In a very arduous and dangerous cruize he discovered several well-sheltered anchorages, but experienced a "constant heavy gale from W.N.W., with thick weather and incessant drenching rain."
Captain Stokes says, "Our discomfort in an open boat was very great, since we were all constantly wet to the skin. In trying to double the various headlands, we were repeatedly obliged (after hours of ineffectual struggle against sea and wind) to desist from useless labour, and take refuge in the nearest cove which lay to leeward."
From the Harbour of Mercy, Captain Stokes attempted to cross the Strait, on his return to the Beagle; but the sea ran too high, and obliged him to defer his daring purpose until the weather was more favourable.
During his absence, Lieutenant Skyring surveyed Tamar Bay and its vicinity.

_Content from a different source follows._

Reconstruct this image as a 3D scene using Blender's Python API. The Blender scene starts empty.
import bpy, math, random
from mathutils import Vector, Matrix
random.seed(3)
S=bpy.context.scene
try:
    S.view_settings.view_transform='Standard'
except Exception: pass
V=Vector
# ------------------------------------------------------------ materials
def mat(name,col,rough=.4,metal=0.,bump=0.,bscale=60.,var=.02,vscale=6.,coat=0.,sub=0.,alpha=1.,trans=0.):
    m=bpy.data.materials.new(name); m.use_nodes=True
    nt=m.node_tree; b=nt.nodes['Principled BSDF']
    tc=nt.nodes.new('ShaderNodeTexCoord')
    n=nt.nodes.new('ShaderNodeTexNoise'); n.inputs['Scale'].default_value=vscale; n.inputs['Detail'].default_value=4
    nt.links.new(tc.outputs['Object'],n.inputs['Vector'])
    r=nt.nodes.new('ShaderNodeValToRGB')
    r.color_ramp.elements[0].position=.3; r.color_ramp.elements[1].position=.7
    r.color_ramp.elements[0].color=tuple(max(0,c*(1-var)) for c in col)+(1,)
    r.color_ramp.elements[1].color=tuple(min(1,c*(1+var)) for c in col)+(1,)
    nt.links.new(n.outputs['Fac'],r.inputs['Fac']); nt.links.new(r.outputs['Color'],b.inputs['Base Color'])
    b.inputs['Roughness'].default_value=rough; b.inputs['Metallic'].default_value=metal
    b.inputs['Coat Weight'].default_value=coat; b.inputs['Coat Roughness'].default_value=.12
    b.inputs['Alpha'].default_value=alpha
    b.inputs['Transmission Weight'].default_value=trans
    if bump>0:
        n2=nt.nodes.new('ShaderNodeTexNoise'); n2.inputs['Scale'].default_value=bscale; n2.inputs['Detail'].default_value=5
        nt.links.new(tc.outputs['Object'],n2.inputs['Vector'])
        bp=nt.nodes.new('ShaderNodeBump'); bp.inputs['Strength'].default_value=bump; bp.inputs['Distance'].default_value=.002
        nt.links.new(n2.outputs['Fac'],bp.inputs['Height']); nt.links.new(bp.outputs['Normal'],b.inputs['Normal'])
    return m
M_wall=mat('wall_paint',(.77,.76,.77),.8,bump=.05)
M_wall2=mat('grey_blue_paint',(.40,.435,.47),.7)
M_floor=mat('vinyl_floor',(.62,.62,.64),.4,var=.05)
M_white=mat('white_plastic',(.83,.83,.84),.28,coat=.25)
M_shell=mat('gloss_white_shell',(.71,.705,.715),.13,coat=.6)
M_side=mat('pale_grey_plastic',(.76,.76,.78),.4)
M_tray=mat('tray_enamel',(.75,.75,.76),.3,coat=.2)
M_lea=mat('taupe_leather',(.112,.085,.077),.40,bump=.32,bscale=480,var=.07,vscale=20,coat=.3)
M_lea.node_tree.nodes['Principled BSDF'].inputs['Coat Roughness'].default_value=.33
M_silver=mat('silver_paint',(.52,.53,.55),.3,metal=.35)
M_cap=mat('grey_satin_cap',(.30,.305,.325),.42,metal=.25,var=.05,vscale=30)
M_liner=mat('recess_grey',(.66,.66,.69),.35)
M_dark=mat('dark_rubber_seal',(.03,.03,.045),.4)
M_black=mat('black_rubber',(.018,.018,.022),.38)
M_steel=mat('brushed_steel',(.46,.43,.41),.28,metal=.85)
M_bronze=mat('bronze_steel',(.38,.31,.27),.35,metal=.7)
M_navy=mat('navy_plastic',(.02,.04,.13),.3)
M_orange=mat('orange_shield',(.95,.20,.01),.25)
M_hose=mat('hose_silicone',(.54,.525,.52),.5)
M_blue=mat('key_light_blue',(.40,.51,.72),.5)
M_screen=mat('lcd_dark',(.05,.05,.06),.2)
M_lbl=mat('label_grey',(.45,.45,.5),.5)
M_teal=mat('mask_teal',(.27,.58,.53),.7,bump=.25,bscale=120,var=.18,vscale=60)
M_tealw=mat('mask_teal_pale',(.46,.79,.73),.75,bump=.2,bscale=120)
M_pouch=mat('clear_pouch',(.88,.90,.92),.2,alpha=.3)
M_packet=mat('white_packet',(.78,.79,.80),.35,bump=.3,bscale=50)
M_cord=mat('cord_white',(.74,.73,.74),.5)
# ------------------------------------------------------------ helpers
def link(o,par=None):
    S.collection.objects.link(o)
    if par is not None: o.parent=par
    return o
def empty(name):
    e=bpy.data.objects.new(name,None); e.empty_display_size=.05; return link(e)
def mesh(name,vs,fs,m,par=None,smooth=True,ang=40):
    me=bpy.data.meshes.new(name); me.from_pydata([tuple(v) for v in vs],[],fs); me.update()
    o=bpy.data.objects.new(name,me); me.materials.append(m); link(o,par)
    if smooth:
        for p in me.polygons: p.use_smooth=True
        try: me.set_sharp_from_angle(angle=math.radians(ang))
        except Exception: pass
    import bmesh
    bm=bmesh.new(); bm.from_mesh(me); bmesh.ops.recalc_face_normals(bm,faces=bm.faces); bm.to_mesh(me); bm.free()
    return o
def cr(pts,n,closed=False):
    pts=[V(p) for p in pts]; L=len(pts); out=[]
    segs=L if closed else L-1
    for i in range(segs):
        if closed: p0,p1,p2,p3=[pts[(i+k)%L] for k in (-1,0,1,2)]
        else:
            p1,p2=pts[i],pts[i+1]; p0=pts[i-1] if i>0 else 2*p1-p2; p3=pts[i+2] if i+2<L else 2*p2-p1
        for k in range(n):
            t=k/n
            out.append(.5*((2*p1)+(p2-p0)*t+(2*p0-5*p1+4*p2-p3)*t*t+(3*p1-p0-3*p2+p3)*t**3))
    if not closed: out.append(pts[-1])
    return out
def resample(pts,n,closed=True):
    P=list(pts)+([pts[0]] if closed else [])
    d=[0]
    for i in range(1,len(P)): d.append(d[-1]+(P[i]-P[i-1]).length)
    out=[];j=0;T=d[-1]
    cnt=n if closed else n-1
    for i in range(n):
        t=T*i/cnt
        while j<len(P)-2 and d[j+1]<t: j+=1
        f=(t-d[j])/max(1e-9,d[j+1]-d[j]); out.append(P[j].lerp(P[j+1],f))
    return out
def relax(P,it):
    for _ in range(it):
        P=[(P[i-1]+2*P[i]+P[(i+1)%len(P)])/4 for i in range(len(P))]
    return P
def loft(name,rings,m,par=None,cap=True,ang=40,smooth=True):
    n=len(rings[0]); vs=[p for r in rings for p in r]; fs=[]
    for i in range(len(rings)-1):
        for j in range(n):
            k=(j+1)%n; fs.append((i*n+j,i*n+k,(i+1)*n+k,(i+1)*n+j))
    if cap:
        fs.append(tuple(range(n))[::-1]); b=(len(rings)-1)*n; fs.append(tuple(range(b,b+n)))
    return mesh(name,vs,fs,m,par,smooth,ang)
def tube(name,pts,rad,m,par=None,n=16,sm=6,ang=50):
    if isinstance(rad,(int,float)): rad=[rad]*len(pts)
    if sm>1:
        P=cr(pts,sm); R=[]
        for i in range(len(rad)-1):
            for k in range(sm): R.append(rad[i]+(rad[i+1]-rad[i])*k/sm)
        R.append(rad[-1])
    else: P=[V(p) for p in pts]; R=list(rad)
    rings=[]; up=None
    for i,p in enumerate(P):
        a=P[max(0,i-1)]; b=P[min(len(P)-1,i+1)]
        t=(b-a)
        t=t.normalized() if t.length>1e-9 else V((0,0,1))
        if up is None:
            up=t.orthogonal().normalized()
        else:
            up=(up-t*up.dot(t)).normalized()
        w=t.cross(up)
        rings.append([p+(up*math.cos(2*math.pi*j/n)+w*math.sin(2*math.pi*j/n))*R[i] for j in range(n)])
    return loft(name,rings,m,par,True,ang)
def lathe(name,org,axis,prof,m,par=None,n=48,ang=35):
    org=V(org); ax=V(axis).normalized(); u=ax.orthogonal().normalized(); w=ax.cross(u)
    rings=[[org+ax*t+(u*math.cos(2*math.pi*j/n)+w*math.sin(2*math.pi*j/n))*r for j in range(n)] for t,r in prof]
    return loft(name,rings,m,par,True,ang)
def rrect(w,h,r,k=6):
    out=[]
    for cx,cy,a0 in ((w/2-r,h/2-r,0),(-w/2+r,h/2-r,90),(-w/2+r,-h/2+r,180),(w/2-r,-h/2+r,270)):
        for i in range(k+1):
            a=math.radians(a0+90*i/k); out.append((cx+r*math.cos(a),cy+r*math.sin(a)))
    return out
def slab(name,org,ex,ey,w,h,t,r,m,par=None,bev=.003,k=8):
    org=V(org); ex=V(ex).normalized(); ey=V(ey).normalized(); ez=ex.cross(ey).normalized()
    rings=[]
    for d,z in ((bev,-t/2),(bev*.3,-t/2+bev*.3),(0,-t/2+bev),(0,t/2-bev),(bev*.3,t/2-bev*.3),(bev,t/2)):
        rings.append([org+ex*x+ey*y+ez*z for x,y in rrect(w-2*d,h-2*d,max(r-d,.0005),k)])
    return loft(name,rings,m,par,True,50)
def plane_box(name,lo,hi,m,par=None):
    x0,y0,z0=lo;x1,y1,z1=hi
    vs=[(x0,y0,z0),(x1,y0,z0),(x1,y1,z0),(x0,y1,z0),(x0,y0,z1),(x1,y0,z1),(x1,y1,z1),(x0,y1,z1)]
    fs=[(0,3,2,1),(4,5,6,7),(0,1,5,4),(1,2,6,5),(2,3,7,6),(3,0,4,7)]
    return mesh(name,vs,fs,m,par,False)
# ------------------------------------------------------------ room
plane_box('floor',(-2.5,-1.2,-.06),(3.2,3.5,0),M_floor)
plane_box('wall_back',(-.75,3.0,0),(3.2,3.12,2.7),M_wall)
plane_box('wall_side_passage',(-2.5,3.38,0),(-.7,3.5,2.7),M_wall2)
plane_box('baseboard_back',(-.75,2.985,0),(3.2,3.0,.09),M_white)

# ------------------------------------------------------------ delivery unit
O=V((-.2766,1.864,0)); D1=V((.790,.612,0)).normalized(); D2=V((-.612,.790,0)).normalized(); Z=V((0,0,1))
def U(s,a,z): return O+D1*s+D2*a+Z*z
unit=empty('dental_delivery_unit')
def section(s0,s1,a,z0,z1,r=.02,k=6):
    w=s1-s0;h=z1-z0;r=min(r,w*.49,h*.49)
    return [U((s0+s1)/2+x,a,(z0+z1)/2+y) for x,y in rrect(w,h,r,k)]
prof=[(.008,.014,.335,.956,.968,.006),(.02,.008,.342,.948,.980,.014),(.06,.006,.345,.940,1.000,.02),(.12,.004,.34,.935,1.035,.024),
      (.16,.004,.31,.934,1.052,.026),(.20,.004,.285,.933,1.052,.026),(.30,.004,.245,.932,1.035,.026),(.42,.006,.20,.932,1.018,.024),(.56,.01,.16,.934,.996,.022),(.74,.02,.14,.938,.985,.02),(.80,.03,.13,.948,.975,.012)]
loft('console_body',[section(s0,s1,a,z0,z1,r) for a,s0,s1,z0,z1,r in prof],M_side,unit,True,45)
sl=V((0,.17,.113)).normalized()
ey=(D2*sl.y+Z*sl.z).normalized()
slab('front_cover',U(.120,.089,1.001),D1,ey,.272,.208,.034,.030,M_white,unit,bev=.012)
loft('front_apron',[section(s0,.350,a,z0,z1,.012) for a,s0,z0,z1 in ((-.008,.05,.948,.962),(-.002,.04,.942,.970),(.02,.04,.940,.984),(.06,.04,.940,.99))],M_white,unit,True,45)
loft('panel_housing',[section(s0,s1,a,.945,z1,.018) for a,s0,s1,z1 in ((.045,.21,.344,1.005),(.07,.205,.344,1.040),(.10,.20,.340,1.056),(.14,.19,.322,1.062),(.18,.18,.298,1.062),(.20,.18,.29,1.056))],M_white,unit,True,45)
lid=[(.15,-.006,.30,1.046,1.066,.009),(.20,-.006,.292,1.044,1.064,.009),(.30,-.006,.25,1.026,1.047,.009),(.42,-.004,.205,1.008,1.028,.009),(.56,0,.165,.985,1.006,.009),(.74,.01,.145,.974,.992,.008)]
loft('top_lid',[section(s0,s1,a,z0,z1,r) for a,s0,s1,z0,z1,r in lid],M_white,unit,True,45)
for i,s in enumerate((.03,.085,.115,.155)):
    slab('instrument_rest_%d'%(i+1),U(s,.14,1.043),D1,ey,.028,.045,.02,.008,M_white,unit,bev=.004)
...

Again the Beagle weighed, and tried hard to make some progress to the westward, but was obliged a third time to return to Tamar Bay. After another delay she just reached Sholl Bay, under Cape Phillip, and remained there one day, to make a plan of the anchorage, and take observations to fix its position.
The Beagle reached the Harbour of Mercy (Separation Harbour of Wallis and Carteret),[[62]] after a thirty days' passage from Port Famine, on the 15th, having visited several anchorages on the south shore in her way. But tedious and harassing as her progress had been, the accounts of Byron, Wallis, Carteret, and Bougainville show that they found more difficulty, and took more time, in their passages from Port Famine to the western entrance of the Strait. Byron, in 1764, was forty-two days; Wallis, in 1766, eighty-two; Carteret, in the same year, eighty-four; and Bougainville, in 1768, forty days, in going that short distance.

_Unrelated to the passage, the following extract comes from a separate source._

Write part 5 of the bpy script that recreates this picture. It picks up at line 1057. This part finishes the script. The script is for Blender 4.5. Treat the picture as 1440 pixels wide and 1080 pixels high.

Five days were passed at this place, during which they communicated with a few natives, of whom Captain Stokes remarks; "As might be expected from the unkindly climate in which they dwell, the personal appearance of these Indians does not
exhibit, either in male or female, any indications of activity or strength. Their average height is five feet five inches; their habit of body is spare; the limbs are badly turned, and deficient in muscle; the hair of their head is black, straight, and coarse; their beards, whiskers, and eyebrows, naturally exceedingly scanty, are carefully plucked out; their forehead is low; the nose rather prominent, with dilated nostrils; their eyes are dark, and of a moderate size; the mouth is large, and the under-lip thick; their teeth are small and regular, but of bad colour. They are of a dirty copper colour; their countenance is dull, and devoid of expression. For protection against the rigours of these inclement regions, their clothing is miserably suited; being only the skin of a seal, or sea-otter, thrown over the shoulders, with the hairy side outward.

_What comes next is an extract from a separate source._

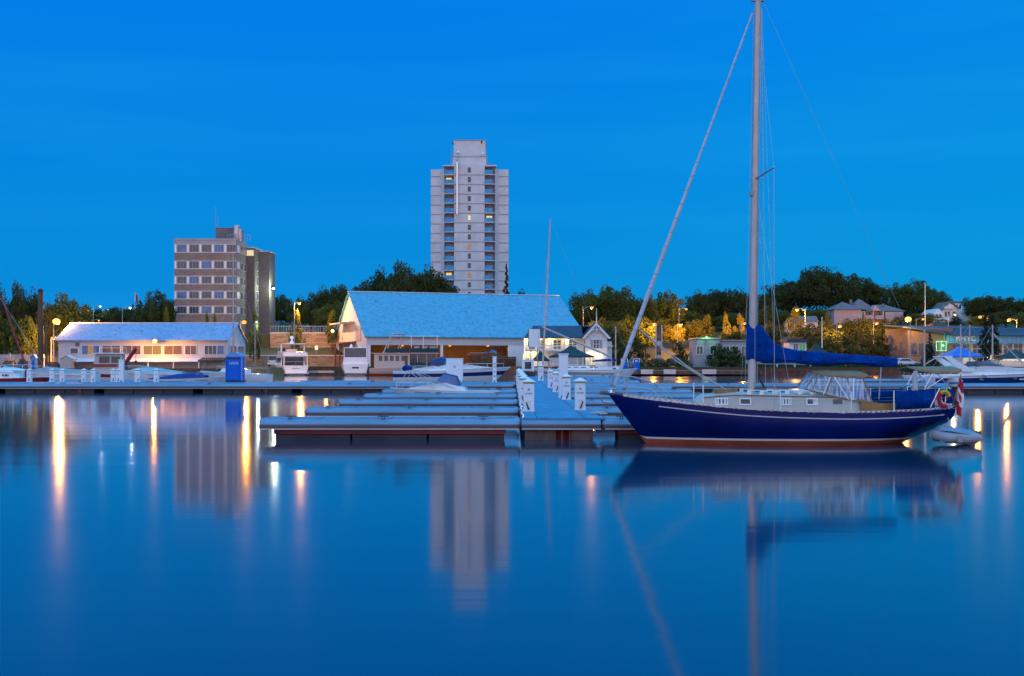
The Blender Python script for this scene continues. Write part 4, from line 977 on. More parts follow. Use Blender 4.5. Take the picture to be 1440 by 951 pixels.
mb = MB(); mb.tube([(-2.4, -1.4, 6.0), (4.5, -1.4, 6.0), (4.5, 1.4, 6.0), (-2.4, 1.4, 6.0)], .05, 5)
for x in (.6, 2.4, 4.5): mb.tube([(x, -1.4, 3.5), (x, -1.4, 6.0)], .05, 5)
mb.build('bimini_frame', M['steel'], t)
mb = MB(); mb.prism([(-2.4, 6.31), (-.6, 6.31), (-.7, 6.42), (-2.3, 6.42)], -1.4, 1.4); mb.build('arch_top', M['cream'], t)
mb = MB()
for x in (1.0, 2.2, 3.4): mb.box(x, -1.0, 3.45, x + .7, 1.0, 4.45)
mb.build('deck_chair', M['grey'], t)
# bowriders and runabouts
def runabout(label, px, Y, rz, L, B, cover=None, stripe=None, screen=True, fb=1.05, fs=.8, arch=False, nm='motorboat', hm=None, fm=None):
    t = thing(nm, label, 'motorboat', (WX(px, Y), Y, 0), rz)
    zsh, hbm = hull(t, L, B, fb, fs, hm or M['gel'], stripe)
    if not cover: cabin(t, 'foredeck', [(-.2 * L, fs), (.36 * L, fb - .05), (.1 * L, fb + .30), (-.02 * L, fb + .36), (-.2 * L, fs + .2)], B * .40, .2, fm or M['gel'], B * .26)
    if screen:
        x0 = .0 * L
        mb = MB(); hw = B * .34
        a = [(x0 + .55, -hw * .5, fb + .30), (x0 + .55, hw * .5, fb + .30), (x0, hw * .45, fb + .95), (x0, -hw * .45, fb + .95)]
        mb.slab(*a, .02); mb.slab((x0 - .9, -hw, fb + .12), (x0 + .55, -hw * .5, fb + .30), (x0, -hw * .45, fb + .95), (x0 - .7, -hw * .9, fb + .75), .02); mb.slab((x0 - .9, hw, fb + .12), (x0 + .55, hw * .5, fb + .30), (x0, hw * .45, fb + .95), (x0 - .7, hw * .9, fb + .75), .02)
        mb.build('windscreen', M['glassblue'], t, fix=False)
        mb = MB(); mb.tube([(x0 - .7, -hw * .9, fb + .75), (x0, -hw * .45, fb + .96), (x0, hw * .45, fb + .96), (x0 - .7, hw * .9, fb + .75)], .03, 5); mb.build('windscreen_frame', M['navystripe'], t)
    if cover:
        mb = MB(); rings = []
        for s, h, w_ in ((-.48, .08, .42), (-.35, .2, .46), (-.12, .42, .47), (.06, .50, .42), (.22, .2, .30)):
            z = zsh(s + .5); rings.append([(s * L, -B * w_, z), (s * L, -B * w_ * .8, z + h * .7), (s * L, 0, z + h), (s * L, B * w_ * .8, z + h * .7), (s * L, B * w_, z)])
        mb.loft(rings, 0, closed=False, smooth=True); mb.build('cover', cover, t)
    rail(t, [(.12 * L, -B * .33, fb), (.3 * L, -B * .22, fb), (.44 * L, 0, fb), (.3 * L, B * .22, fb), (.12 * L, B * .33, fb)], .35, r=.015)
    mb = MB(); mb.tube([(-L * .5, -B * .43, fs * .82), (-.1 * L, -B * .5, fs * .84), (.25 * L, -B * .38, fs * .95)], .03, 5); mb.tube([(-L * .5, B * .43, fs * .82), (-.1 * L, B * .5, fs * .84), (.25 * L, B * .38, fs * .95)], .03, 5); mb.build('rub_rail', M['grey'], t)
    return t
o = runabout('white runabout with its cockpit under a dark blue cover beside the blue portable toilet', 266, 96, R(4), 6.8, 2.5, cover=M['cover'], screen=False)
t = runabout('white bowrider with a furled blue bimini on raised poles among the front finger docks', 625, 64.6, R(178), 6.2, 2.3, fb=1.0); t.scale = (1, 1, .86)
for sy in (-1, 1):
  mb = MB(); mb.tube([(.4, sy * 1.0, .95), (2.15, sy * .95, 2.25)], .025, 6); mb.tube([(2.0, sy * 1.0, 2.1), (2.65, sy * 1.0, .8)], .018, 5); mb.tube([(-.6, sy * 1.0, .98), (1.9, sy * .95, 2.2)], .016, 5)
  mb.build('bimini_pole', M['alu'], t)
mb = MB(); mb.tube([(2.12, -1.05, 2.28), (2.16, 0, 2.36), (2.12, 1.05, 2.28)], .17, 8); mb.build('furled_bimini', M['canvas'], t)
runabout('long white express cruiser with navy hull stripe lying behind the transformer cabinet', 636, 112, R(3), 11.5, 3.4, stripe=M['navystripe'], fb=1.7, fs=1.3)
t = runabout('white sports boat with a blue half-open canvas top right of the trawler yacht', 612, 122, R(176), 7.5, 2.7, fb=1.4, fs=1.1)
mb = MB(); mb.loft([top_ring(-2.0, 1.8, 2.3, 1.05), top_ring(-.8, 2.0, 2.75, 1.1), top_ring(.3, 1.9, 2.4, .95)], 0, closed=False, smooth=True); mb.build('canvas_top', M['navystripe'], t)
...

"The two upper corners of this skin are tied together across the breast with a strip of sinew or skin, and a similar thong secures it round the waist; the skirts are brought forward so as to be a partial covering. Their comb is a portion of the jaw of a porpoise, and they anoint their hair with seal or whale blubber; for removing the beard and eyebrows they employ a very primitive kind of tweezers, namely, two muscle shells. They daub their bodies with a red earth, like the ruddle used in England for marking sheep. The women, and children, wear necklaces, formed of small shells, neatly attached by a plaiting of the fine fibres of seal's intestines.